Road - road/trackway, Mullaghreelan, Co. Kildare
Co. Kildare |
Roads & Tracks
At Mullaghreelan in County Kildare, two ancient trackways lie almost entirely invisible to anyone walking the land above them. They survive not as raised banks or worn hollows, but as cropmarks, subtle variations in the growth of vegetation that appear only when viewed from the air under the right conditions. Aerial photographs taken as part of the Cambridge University Collection of Aerial Photography, reference CUCAP BGN 36, revealed the outlines of two pairs of fosses, that is, ditches or earthen channels, which once defined two approximately parallel routes running east to west and spaced roughly 150 metres apart.
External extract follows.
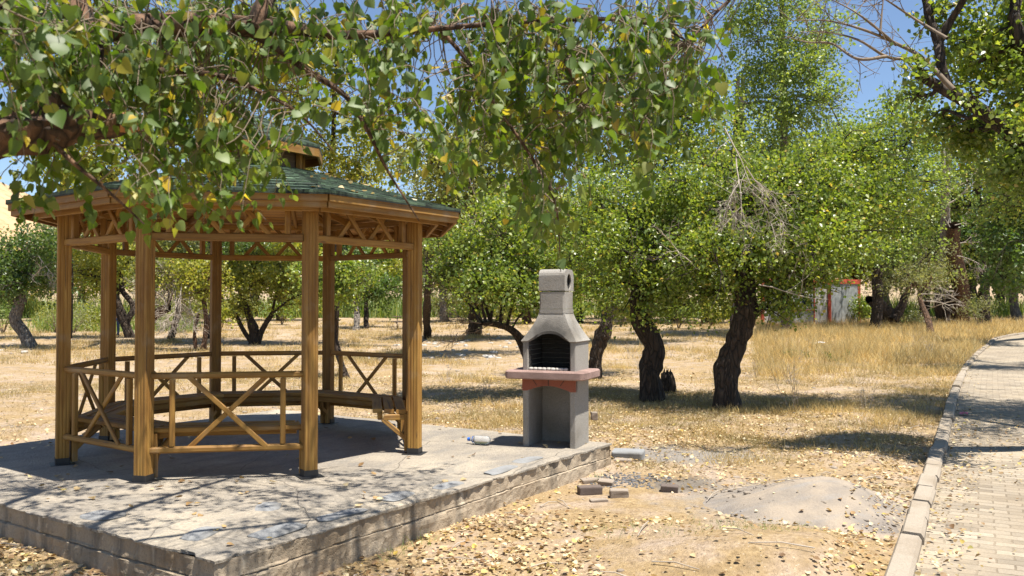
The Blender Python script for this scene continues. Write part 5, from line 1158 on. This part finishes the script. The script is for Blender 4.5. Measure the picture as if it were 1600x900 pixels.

Cropmarks form when buried features affect how crops or grasses absorb moisture and nutrients, causing them to grow taller or shorter than the surrounding vegetation, and under the right light and season they become legible from altitude in a way they never are from the ground. Here, the southern of the two trackways can be traced leading westward from a wooded area towards a square-shaped field that archaeologists have identified as a possible moated site, recorded separately in the national monuments register. A moated site, a feature associated broadly with the medieval period in Ireland, typically consists of a rectangular or square enclosure surrounded by a water-filled ditch, often serving as a defended farmstead or minor manorial centre. The estimated maximum length of the southern trackway runs to around 280 metres. Whether the two routes were in use simultaneously, or belong to different phases of activity at the site, is not something the aerial evidence alone can resolve.